The mechanical plants of the two papers were consolidated in the Journal's plant on the southeast corner of Franklin and Washington, in Tampa's first brick building built in 1885 as the Bank of Tampa.. The first issue of the TAMPA TIMES appeared Tuesday, February 7, 1893.

 

 

BIRTH OF A NEW TAMPA TRIBUNE


Shortly after the two old papers were purchased and became the TAMPA TIMES, word of the merger reached a young, aggressive editor of a small weekly published at Bartow, the Polk County News.  He was Wallace Fisher Stovall, then 24 years old.  Reasoning that the consolidation of the two old papers into one might provide an opening for an "opposition" paper, Stovall came to Tampa to learn if his hunch was correct.  He found one man who had the same idea, Dr. John P. Wall.  With Dr. Wall's endorsement on a note, Stovall borrowed $450 to move his plant to Tampa and start publishing. The first issue of his paper appeared March 23, 1893. He called it the TAMPA TRIBUNE, the name of one of the papers which had perished.  The Tribune then began waging war against the Times with sharp criticism for everyone involved, especially for Jones.

 

MCKAY BUYS THE TAMPA TIMES


In the latter part of 1898, at end of the Spanish-American War, The TAMPA TIMES was in financial trouble.
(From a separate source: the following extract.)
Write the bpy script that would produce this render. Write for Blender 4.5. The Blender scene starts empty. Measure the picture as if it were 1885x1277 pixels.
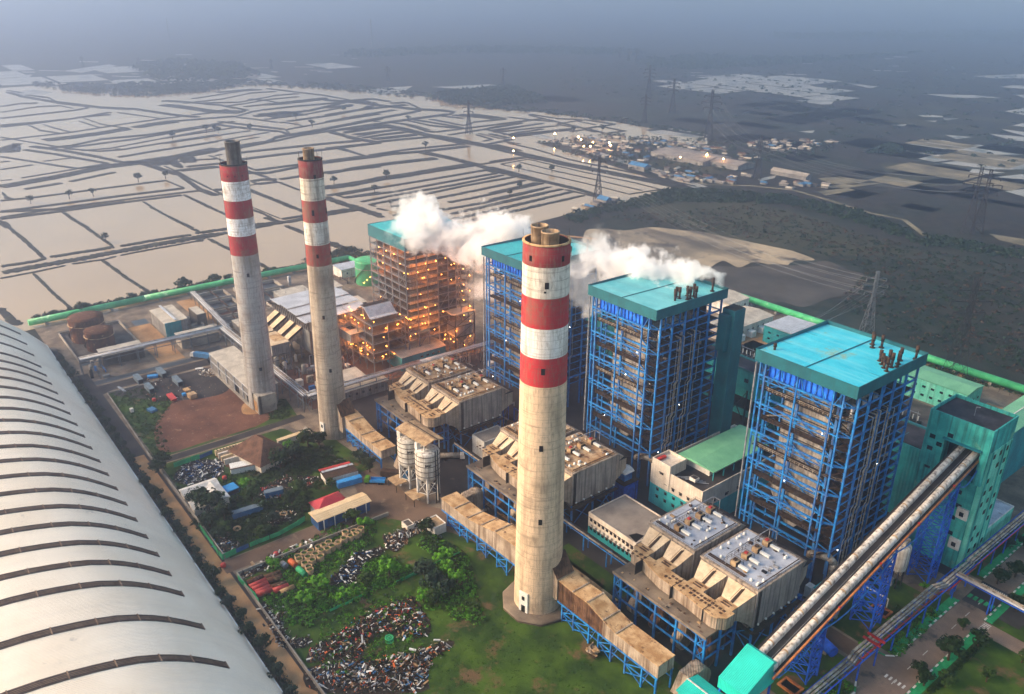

H. J. Cooper called D. B. McKay into his office. There wasn’t enough money in the till to pay for an incoming shipment of newsprint. Cooper had been offered a job in Cuba and McKay could have the management contract for the amount of Cooper’s moving expenses to Havana.  McKay walked over to the courthouse where he borrowed the needed $500 from former Gov. Henry L. Mitchell, who was then serving as Clerk of Circuit Court.  Within a year, The Times was on a sound basis and was speedily buying out the local businessmen who had stock in it. It took McKay until 1922 to buy up the last stock and become the sole owner.

 

McKay was a hard-hitting, outspoken editor who voiced his opinions on the burning issues of the day. He slapped around his rival, The Tampa Tribune, which returned in kind.  Simultaneous with being editor and publisher, McKay served a total of  14 years as Tampa Mayor.  While he was serving as Mayor, McKay didn't give much time to his paper, in fact in the four (non-consecutive) terms ending in 1931 he averaged less than 10 minutes a day around The Times office.
 

McKay owned The Times until 1933 when he gave a lease-option to David E. Smiley and Ralph Nicholson, who acquired ownership in 1938.   McKAY then wrote a popular column called Pioneer Florida, which was published in the Tampa Tribune, from approximately 1946 until 1960 (Mayors of Tampa) Those articles have since been published in a book, "Pioneer Florida" consisting of three volumes.